The remains of Aristotle’s Lyceum in Athens. Photo by the Author.

Metaphysics: God and the nature of the cosmos

Aristotle thought that the universe is eternal, without a beginning or end. By contrast, the Stoics believed that it is highly dynamic, going through repeated, infinite cycles of birth and destruction. Stoic metaphysics, in this respect, clearly derived from the Presocratic philosopher Heraclitus of Ephesus, the originator of what nowadays is called process (as opposed to object) philosophy: everything is a pattern in fluctuation, there are no fixed things in the world, despite appearances to the contrary. (This doctrine appears to be in line with the latest from fundamental physics.)

The two approaches also differed dramatically in their conception of God. For Aristotle, this was the “Prime Mover,” the first cause that gets everything else going. It is, in itself, unmoved, because it has no cause.
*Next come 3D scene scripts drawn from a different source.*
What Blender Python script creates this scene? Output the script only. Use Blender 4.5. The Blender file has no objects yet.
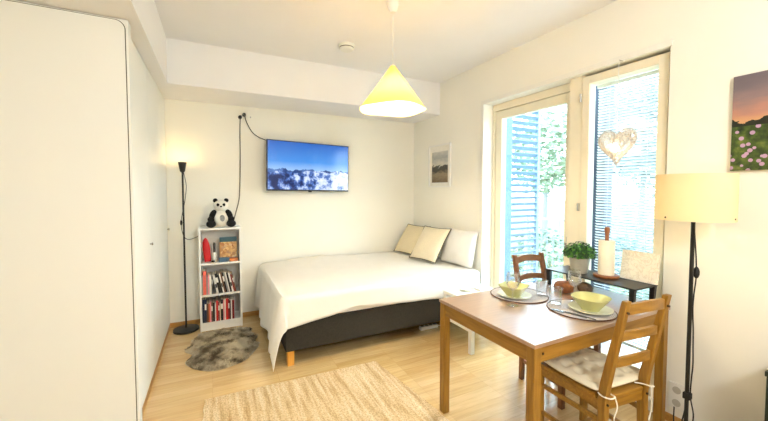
import bpy, bmesh, math, random
from mathutils import Vector, Matrix, noise
random.seed(7)
PI = math.pi
SC = bpy.context.scene
COL = SC.collection

# ------------------------------------------------------------------ materials
def lin(c):
    c = c/255.0
    return c/12.92 if c <= 0.04045 else ((c+0.055)/1.055)**2.4
def rgb(r, g, b): return (lin(r), lin(g), lin(b), 1.0)

def newmat(name):
    m = bpy.data.materials.new(name); m.use_nodes = True
    nt = m.node_tree; nt.nodes.clear()
    out = nt.nodes.new('ShaderNodeOutputMaterial')
    return m, nt, out
def N(nt, kind, **kw):
    n = nt.nodes.new(kind)
    for k, v in kw.items():
        if hasattr(n, k): setattr(n, k, v)
        else: n.inputs[k].default_value = v
    return n
def ramp(nt, stops, fac=None, interp='LINEAR'):
    n = nt.nodes.new('ShaderNodeValToRGB'); cr = n.color_ramp; cr.interpolation = interp
    while len(cr.elements) > 1: cr.elements.remove(cr.elements[0])
    cr.elements[0].position = stops[0][0]; cr.elements[0].color = stops[0][1]
    for p, c in stops[1:]:
        e = cr.elements.new(p); e.color = c
    if fac is not None: nt.links.new(fac, n.inputs['Fac'])
    return n
def mathn(nt, op, a, b=None, clamp=False):
    n = nt.nodes.new('ShaderNodeMath'); n.operation = op; n.use_clamp = clamp
    for i, v in enumerate((a, b)):
        if v is None: continue
        if isinstance(v, (int, float)): n.inputs[i].default_value = v
        else: nt.links.new(v, n.inputs[i])
    return n.outputs[0]
def mixc(nt, fac, a, b):
    n = nt.nodes.new('ShaderNodeMix'); n.data_type = 'RGBA'
    for i, v in ((0, fac), (6, a), (7, b)):
        if isinstance(v, (int, float, tuple)): n.inputs[i].default_value = v
        else: nt.links.new(v, n.inputs[i])
    return n.outputs[2]

def plain(name, col, rough=0.5, metal=0.0, var=0.04, scale=12.0, bump=0.0, bscale=60.0, spec=0.5, stretch=(1,1,1), sheen=0):
    m, nt, out = newmat(name)
    p = N(nt, 'ShaderNodeBsdfPrincipled'); p.inputs['Roughness'].default_value = rough
    p.inputs['Metallic'].default_value = metal; p.inputs['Specular IOR Level'].default_value = spec
    if sheen: p.inputs['Sheen Weight'].default_value = sheen
    tc = N(nt, 'ShaderNodeTexCoord'); mp = N(nt, 'ShaderNodeMapping'); mp.inputs['Scale'].default_value = stretch
    nt.links.new(tc.outputs['Object'], mp.inputs['Vector'])
    nz = N(nt, 'ShaderNodeTexNoise'); nz.inputs['Scale'].default_value = scale; nz.inputs['Detail'].default_value = 4
    nt.links.new(mp.outputs[0], nz.inputs['Vector'])
    a = tuple(min(1, c*(1-var)) for c in col[:3])+(1,); b = tuple(min(1, c*(1+var)) for c in col[:3])+(1,)
    r = ramp(nt, [(0.3, a), (0.7, b)], nz.outputs['Fac'])
    nt.links.new(r.outputs[0], p.inputs['Base Color'])
    if bump:
        n2 = N(nt, 'ShaderNodeTexNoise'); n2.inputs['Scale'].default_value = bscale; n2.inputs['Detail'].default_value = 3
        nt.links.new(mp.outputs[0], n2.inputs['Vector'])
        bp = N(nt, 'ShaderNodeBump'); bp.inputs['Strength'].default_value = bump; bp.inputs['Distance'].default_value = 0.004
        nt.links.new(n2.outputs['Fac'], bp.inputs['Height']); nt.links.new(bp.outputs[0], p.inputs['Normal'])
    nt.links.new(p.outputs[0], out.inputs[0])
    return m
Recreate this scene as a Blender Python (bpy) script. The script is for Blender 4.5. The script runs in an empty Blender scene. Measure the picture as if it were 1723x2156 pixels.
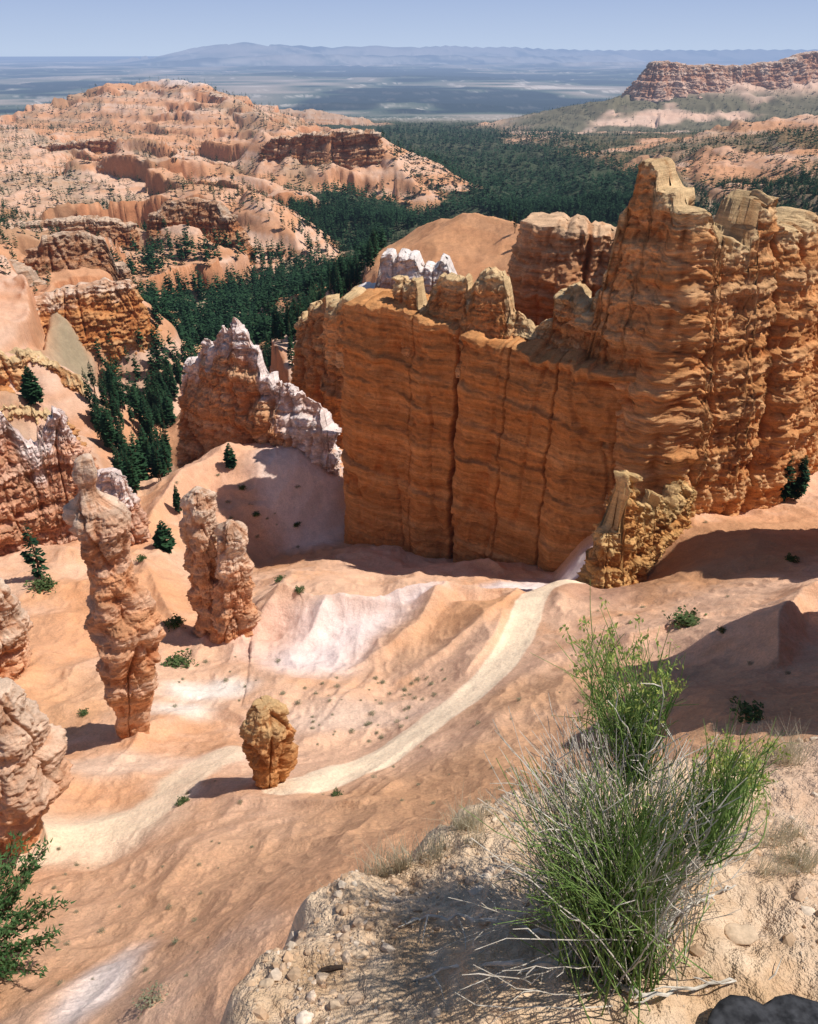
import bpy, math, random, gc
import numpy as np
from mathutils import Vector
R=math.radians
rng=np.random.default_rng(7); random.seed(7)
scn=bpy.context.scene; col=scn.collection
# ---------------------------------------------------------------- measuring helpers (eye at the origin)
FP=1677.0; CX=861.5; CY=1078.0; PIT=R(30.1); cp,sp=math.cos(PIT),math.sin(PIT)
def slp(py):
    b=(CY-py)/FP; return (-sp+b*cp)/(cp+b*sp)
def W(px,py,Y):
    b=(CY-py)/FP; k=Y/(cp+b*sp); return ((px-CX)/FP*k, Y, k*(-sp+b*cp))
def G(px,py,z): return W(px,py,z/slp(py))
def proj(x,y,z):
    d=np.maximum(y*cp-z*sp,.01); return CX+FP*x/d, CY-FP*(y*sp+z*cp)/d
# ---------------------------------------------------------------- noise
def _h(h):
    h=h&0xffffffff; h=((h^(h>>13))*1274126177)&0xffffffff; h=h^(h>>16); return h/2147483647.5-1.0
def hs(i,j=0,s=0): return _h(i*374761393+j*668265263+s*974711+991)
def n1(x,s=0):
    i=np.floor(x).astype(np.int64); f=x-i; f=f*f*(3-2*f)
    return _h(i*374761393+s*974711+77)*(1-f)+_h((i+1)*374761393+s*974711+77)*f
def layers(x,s=0,e=.62):
    i=np.floor(x).astype(np.int64); f=np.clip((x-i-e)/(1-e),0,1); f=f*f*(3-2*f)
    return _h(i*374761393+s*974711+99)*(1-f)+_h((i+1)*374761393+s*974711+99)*f
def n2(x,y,s=0):
    ix=np.floor(x).astype(np.int64); iy=np.floor(y).astype(np.int64); fx=x-ix; fy=y-iy
    fx=fx*fx*(3-2*fx); fy=fy*fy*(3-2*fy)
    a=ix*374761393+s*974711; b=iy*668265263
    h00=_h(a+b);h10=_h(a+374761393+b);h01=_h(a+b+668265263);h11=_h(a+374761393+b+668265263)
    return (h00*(1-fx)+h10*fx)*(1-fy)+(h01*(1-fx)+h11*fx)*fy
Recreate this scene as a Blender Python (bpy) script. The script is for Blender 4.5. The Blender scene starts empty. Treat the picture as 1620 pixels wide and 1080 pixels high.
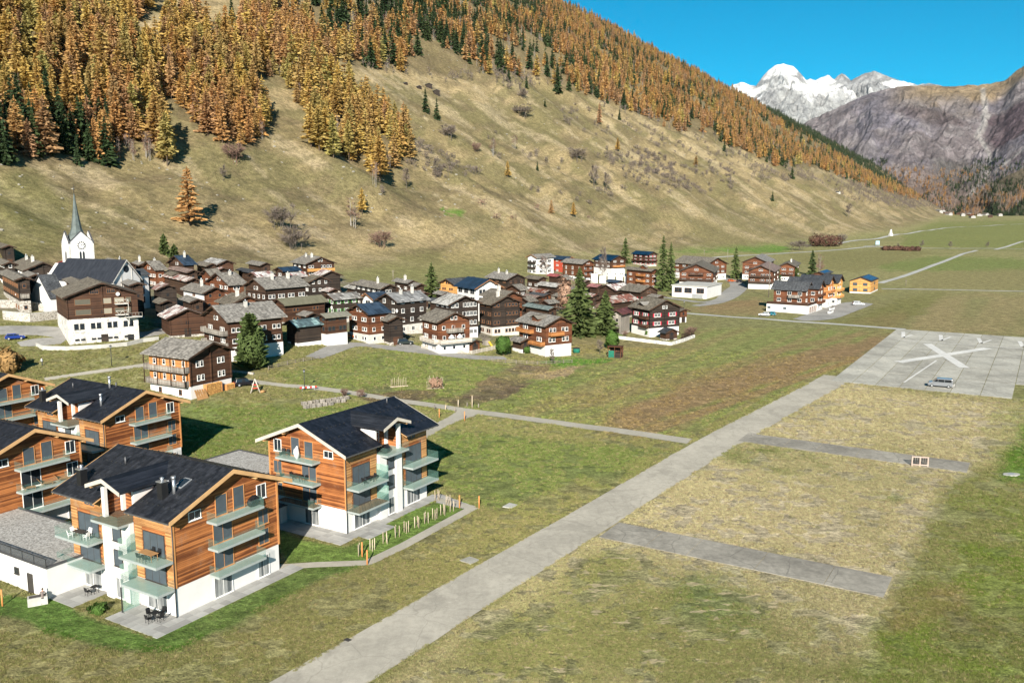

The Stoics where pantheists, they believed that the universe is God, that it is alive, and that it is characterized by the Logos, the highest form of the pneuma (breadth) that infuses matter throughout the cosmos, and which makes rational thought possible.

While both conceptions acknowledge the inherent rationality of the universe, Aristotle is typically interpreted as not leaving much room for the notion of divine providence, something that created a bit of a headache for his otherwise favorable Christian commentators throughout the last couple of millennia. The Stoics, by contrast, have a robust idea of providence, though it is one in which things happen to us not as the result of a plan devised by a benevolent god, but rather in the service of the wellbeing of the cosmic organism. As Epictetus says (e.g., Discourses 2.5), we are like an organ, say a foot, attached to the cosmic body. Our purpose in life is to do whatever is good for the body, no matter how unpleasant it may be for us. If the body has to cross a muddy path in order to get home, then we, as the foot, ought to be happy to get dirty and wet.